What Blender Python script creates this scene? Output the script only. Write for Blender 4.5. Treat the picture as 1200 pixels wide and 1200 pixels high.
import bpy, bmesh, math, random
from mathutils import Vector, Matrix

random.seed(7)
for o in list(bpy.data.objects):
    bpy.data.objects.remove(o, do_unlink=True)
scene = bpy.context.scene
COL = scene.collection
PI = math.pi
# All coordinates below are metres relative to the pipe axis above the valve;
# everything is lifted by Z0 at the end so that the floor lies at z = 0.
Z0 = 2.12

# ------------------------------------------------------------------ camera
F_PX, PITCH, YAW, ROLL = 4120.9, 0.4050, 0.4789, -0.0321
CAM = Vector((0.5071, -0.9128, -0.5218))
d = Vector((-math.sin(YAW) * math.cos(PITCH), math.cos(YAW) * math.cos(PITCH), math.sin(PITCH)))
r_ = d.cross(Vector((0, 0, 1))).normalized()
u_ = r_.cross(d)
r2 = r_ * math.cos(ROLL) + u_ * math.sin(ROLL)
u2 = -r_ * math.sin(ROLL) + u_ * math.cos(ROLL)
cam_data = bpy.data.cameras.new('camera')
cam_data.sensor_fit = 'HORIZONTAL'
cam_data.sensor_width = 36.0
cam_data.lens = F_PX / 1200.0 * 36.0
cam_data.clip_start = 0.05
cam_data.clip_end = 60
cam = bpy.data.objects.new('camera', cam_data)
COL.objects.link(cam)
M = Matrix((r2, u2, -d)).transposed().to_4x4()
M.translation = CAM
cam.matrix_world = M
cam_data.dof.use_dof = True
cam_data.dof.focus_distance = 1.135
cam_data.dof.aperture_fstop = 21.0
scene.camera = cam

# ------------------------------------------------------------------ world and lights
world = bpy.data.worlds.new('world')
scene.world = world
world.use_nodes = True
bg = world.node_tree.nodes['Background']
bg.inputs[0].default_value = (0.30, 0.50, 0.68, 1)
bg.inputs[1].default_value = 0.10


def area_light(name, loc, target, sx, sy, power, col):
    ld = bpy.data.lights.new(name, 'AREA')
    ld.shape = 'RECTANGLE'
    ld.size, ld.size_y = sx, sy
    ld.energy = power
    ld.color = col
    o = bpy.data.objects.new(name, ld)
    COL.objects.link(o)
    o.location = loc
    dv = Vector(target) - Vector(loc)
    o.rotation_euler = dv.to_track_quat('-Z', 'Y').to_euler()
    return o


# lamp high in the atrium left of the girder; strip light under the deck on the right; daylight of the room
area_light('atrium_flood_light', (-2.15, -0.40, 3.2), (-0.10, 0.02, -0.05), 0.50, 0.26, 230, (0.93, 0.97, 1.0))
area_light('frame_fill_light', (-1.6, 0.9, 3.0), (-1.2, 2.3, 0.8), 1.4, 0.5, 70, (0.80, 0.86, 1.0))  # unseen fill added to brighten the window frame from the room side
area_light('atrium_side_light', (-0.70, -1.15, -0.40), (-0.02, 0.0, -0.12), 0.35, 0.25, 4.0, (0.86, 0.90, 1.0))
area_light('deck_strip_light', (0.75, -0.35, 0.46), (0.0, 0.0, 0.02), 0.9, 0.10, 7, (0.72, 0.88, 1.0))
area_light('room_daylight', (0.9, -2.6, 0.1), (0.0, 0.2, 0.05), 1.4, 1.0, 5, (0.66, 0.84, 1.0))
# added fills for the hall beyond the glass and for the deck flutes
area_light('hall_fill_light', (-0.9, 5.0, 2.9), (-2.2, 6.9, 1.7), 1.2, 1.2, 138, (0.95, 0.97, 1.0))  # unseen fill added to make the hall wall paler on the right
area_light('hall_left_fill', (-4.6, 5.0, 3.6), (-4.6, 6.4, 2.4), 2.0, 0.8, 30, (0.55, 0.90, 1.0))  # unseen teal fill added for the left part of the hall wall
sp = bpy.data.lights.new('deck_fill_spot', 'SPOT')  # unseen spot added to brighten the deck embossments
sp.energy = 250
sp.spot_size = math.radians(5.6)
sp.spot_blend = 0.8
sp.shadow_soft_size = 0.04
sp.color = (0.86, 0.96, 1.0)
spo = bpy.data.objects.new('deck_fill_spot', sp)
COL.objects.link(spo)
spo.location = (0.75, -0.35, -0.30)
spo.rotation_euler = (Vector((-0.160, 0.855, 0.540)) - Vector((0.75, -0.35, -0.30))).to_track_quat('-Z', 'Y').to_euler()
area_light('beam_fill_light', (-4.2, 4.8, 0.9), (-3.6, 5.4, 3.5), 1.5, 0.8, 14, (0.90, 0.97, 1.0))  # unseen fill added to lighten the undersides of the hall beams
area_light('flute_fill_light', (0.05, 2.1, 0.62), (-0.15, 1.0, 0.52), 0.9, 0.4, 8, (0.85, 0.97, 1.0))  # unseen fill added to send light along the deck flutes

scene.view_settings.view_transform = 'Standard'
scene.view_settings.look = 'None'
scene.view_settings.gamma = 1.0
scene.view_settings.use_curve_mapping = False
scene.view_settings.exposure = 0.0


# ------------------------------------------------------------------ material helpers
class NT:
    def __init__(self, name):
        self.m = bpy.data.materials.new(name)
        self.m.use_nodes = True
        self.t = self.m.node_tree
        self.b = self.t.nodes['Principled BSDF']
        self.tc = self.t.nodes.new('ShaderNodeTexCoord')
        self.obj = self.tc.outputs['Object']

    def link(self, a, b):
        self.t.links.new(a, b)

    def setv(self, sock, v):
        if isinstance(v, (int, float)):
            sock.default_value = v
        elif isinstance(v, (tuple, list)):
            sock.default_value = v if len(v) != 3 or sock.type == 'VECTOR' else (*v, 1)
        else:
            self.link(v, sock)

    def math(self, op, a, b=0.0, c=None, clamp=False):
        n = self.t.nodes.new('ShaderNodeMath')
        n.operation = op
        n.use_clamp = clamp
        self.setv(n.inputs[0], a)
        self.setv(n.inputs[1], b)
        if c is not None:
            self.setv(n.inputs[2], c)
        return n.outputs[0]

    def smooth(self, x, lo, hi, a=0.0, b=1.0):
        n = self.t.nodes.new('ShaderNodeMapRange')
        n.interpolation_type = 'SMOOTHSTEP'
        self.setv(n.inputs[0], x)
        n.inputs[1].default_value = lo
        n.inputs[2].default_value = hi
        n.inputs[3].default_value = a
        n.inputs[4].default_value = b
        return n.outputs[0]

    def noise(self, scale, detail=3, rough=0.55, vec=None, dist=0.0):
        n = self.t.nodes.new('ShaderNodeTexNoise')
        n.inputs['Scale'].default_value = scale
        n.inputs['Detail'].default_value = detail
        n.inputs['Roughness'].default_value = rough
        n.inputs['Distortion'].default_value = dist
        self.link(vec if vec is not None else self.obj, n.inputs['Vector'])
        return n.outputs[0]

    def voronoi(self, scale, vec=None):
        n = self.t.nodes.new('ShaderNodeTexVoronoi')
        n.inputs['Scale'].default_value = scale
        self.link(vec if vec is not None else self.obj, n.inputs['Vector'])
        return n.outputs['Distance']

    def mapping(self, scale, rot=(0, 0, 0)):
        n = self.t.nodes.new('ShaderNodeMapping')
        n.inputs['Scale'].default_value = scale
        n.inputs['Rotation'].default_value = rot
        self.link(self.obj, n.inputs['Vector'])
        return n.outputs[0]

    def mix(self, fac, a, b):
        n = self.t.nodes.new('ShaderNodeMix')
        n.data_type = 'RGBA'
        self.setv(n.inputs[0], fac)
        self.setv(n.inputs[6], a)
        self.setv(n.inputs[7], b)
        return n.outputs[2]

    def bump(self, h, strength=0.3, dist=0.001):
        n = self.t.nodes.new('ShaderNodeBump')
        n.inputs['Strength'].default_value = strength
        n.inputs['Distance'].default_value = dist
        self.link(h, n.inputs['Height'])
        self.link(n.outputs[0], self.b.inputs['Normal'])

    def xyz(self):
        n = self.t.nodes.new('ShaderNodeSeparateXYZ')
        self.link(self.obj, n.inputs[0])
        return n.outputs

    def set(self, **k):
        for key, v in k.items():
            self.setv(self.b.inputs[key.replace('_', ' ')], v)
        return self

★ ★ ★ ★

All of the data must be returned exactly.

# [FINAL RESULT]
What Blender Python script creates this scene? Output the script only. Write for Blender 4.5. Treat the picture as 1200 pixels wide and 1200 pixels high.
import bpy, bmesh, math, random
from mathutils import Vector, Matrix

random.seed(7)
for o in list(bpy.data.objects):
    bpy.data.objects.remove(o, do_unlink=True)
scene = bpy.context.scene
COL = scene.collection
PI = math.pi
# All coordinates below are metres relative to the pipe axis above the valve;
# everything is lifted by Z0 at the end so that the floor lies at z = 0.
Z0 = 2.12

# ------------------------------------------------------------------ camera
F_PX, PITCH, YAW, ROLL = 4120.9, 0.4050, 0.4789, -0.0321
CAM = Vector((0.5071, -0.9128, -0.5218))
d = Vector((-math.sin(YAW) * math.cos(PITCH), math.cos(YAW) * math.cos(PITCH), math.sin(PITCH)))
r_ = d.cross(Vector((0, 0, 1))).normalized()
u_ = r_.cross(d)
r2 = r_ * math.cos(ROLL) + u_ * math.sin(ROLL)
u2 = -r_ * math.sin(ROLL) + u_ * math.cos(ROLL)
cam_data = bpy.data.cameras.new('camera')
cam_data.sensor_fit = 'HORIZONTAL'
cam_data.sensor_width = 36.0
cam_data.lens = F_PX / 1200.0 * 36.0
cam_data.clip_start = 0.05
cam_data.clip_end = 60
cam = bpy.data.objects.new('camera', cam_data)
COL.objects.link(cam)
M = Matrix((r2, u2, -d)).transposed().to_4x4()
M.translation = CAM
cam.matrix_world = M
cam_data.dof.use_dof = True
cam_data.dof.focus_distance = 1.135
cam_data.dof.aperture_fstop = 21.0
scene.camera = cam

# ------------------------------------------------------------------ world and lights
world = bpy.data.worlds.new('world')
scene.world = world
world.use_nodes = True
bg = world.node_tree.nodes['Background']
bg.inputs[0].default_value = (0.30, 0.50, 0.68, 1)
bg.inputs[1].default_value = 0.10


def area_light(name, loc, target, sx, sy, power, col):
    ld = bpy.data.lights.new(name, 'AREA')
    ld.shape = 'RECTANGLE'
    ld.size, ld.size_y = sx, sy
    ld.energy = power
    ld.color = col
    o = bpy.data.objects.new(name, ld)
    COL.objects.link(o)
    o.location = loc
    dv = Vector(target) - Vector(loc)
    o.rotation_euler = dv.to_track_quat('-Z', 'Y').to_euler()
    return o


# lamp high in the atrium left of the girder; strip light under the deck on the right; daylight of the room
area_light('atrium_flood_light', (-2.15, -0.40, 3.2), (-0.10, 0.02, -0.05), 0.50, 0.26, 230, (0.93, 0.97, 1.0))
area_light('frame_fill_light', (-1.6, 0.9, 3.0), (-1.2, 2.3, 0.8), 1.4, 0.5, 70, (0.80, 0.86, 1.0))  # unseen fill added to brighten the window frame from the room side
area_light('atrium_side_light', (-0.70, -1.15, -0.40), (-0.02, 0.0, -0.12), 0.35, 0.25, 4.0, (0.86, 0.90, 1.0))
area_light('deck_strip_light', (0.75, -0.35, 0.46), (0.0, 0.0, 0.02), 0.9, 0.10, 7, (0.72, 0.88, 1.0))
area_light('room_daylight', (0.9, -2.6, 0.1), (0.0, 0.2, 0.05), 1.4, 1.0, 5, (0.66, 0.84, 1.0))
# added fills for the hall beyond the glass and for the deck flutes
area_light('hall_fill_light', (-0.9, 5.0, 2.9), (-2.2, 6.9, 1.7), 1.2, 1.2, 138, (0.95, 0.97, 1.0))  # unseen fill added to make the hall wall paler on the right
area_light('hall_left_fill', (-4.6, 5.0, 3.6), (-4.6, 6.4, 2.4), 2.0, 0.8, 30, (0.55, 0.90, 1.0))  # unseen teal fill added for the left part of the hall wall
sp = bpy.data.lights.new('deck_fill_spot', 'SPOT')  # unseen spot added to brighten the deck embossments
sp.energy = 250
sp.spot_size = math.radians(5.6)
sp.spot_blend = 0.8
sp.shadow_soft_size = 0.04
sp.color = (0.86, 0.96, 1.0)
spo = bpy.data.objects.new('deck_fill_spot', sp)
COL.objects.link(spo)
spo.location = (0.75, -0.35, -0.30)
spo.rotation_euler = (Vector((-0.160, 0.855, 0.540)) - Vector((0.75, -0.35, -0.30))).to_track_quat('-Z', 'Y').to_euler()
area_light('beam_fill_light', (-4.2, 4.8, 0.9), (-3.6, 5.4, 3.5), 1.5, 0.8, 14, (0.90, 0.97, 1.0))  # unseen fill added to lighten the undersides of the hall beams
area_light('flute_fill_light', (0.05, 2.1, 0.62), (-0.15, 1.0, 0.52), 0.9, 0.4, 8, (0.85, 0.97, 1.0))  # unseen fill added to send light along the deck flutes

scene.view_settings.view_transform = 'Standard'
scene.view_settings.look = 'None'
scene.view_settings.gamma = 1.0
scene.view_settings.use_curve_mapping = False
scene.view_settings.exposure = 0.0


# ------------------------------------------------------------------ material helpers
class NT:
    def __init__(self, name):
        self.m = bpy.data.materials.new(name)
        self.m.use_nodes = True
        self.t = self.m.node_tree
        self.b = self.t.nodes['Principled BSDF']
        self.tc = self.t.nodes.new('ShaderNodeTexCoord')
        self.obj = self.tc.outputs['Object']

    def link(self, a, b):
        self.t.links.new(a, b)

    def setv(self, sock, v):
        if isinstance(v, (int, float)):
            sock.default_value = v
        elif isinstance(v, (tuple, list)):
            sock.default_value = v if len(v) != 3 or sock.type == 'VECTOR' else (*v, 1)
        else:
            self.link(v, sock)

    def math(self, op, a, b=0.0, c=None, clamp=False):
        n = self.t.nodes.new('ShaderNodeMath')
        n.operation = op
        n.use_clamp = clamp
        self.setv(n.inputs[0], a)
        self.setv(n.inputs[1], b)
        if c is not None:
            self.setv(n.inputs[2], c)
        return n.outputs[0]

    def smooth(self, x, lo, hi, a=0.0, b=1.0):
        n = self.t.nodes.new('ShaderNodeMapRange')
        n.interpolation_type = 'SMOOTHSTEP'
        self.setv(n.inputs[0], x)
        n.inputs[1].default_value = lo
        n.inputs[2].default_value = hi
        n.inputs[3].default_value = a
        n.inputs[4].default_value = b
        return n.outputs[0]

    def noise(self, scale, detail=3, rough=0.55, vec=None, dist=0.0):
        n = self.t.nodes.new('ShaderNodeTexNoise')
        n.inputs['Scale'].default_value = scale
        n.inputs['Detail'].default_value = detail
        n.inputs['Roughness'].default_value = rough
        n.inputs['Distortion'].default_value = dist
        self.link(vec if vec is not None else self.obj, n.inputs['Vector'])
        return n.outputs[0]

    def voronoi(self, scale, vec=None):
        n = self.t.nodes.new('ShaderNodeTexVoronoi')
        n.inputs['Scale'].default_value = scale
        self.link(vec if vec is not None else self.obj, n.inputs['Vector'])
        return n.outputs['Distance']

    def mapping(self, scale, rot=(0, 0, 0)):
        n = self.t.nodes.new('ShaderNodeMapping')
        n.inputs['Scale'].default_value = scale
        n.inputs['Rotation'].default_value = rot
        self.link(self.obj, n.inputs['Vector'])
        return n.outputs[0]

    def mix(self, fac, a, b):
        n = self.t.nodes.new('ShaderNodeMix')
        n.data_type = 'RGBA'
        self.setv(n.inputs[0], fac)
        self.setv(n.inputs[6], a)
        self.setv(n.inputs[7], b)
        return n.outputs[2]

    def bump(self, h, strength=0.3, dist=0.001):
        n = self.t.nodes.new('ShaderNodeBump')
        n.inputs['Strength'].default_value = strength
        n.inputs['Distance'].default_value = dist
        self.link(h, n.inputs['Height'])
        self.link(n.outputs[0], self.b.inputs['Normal'])

    def xyz(self):
        n = self.t.nodes.new('ShaderNodeSeparateXYZ')
        self.link(self.obj, n.inputs[0])
        return n.outputs

    def set(self, **k):
        for key, v in k.items():
            self.setv(self.b.inputs[key.replace('_', ' ')], v)
        return self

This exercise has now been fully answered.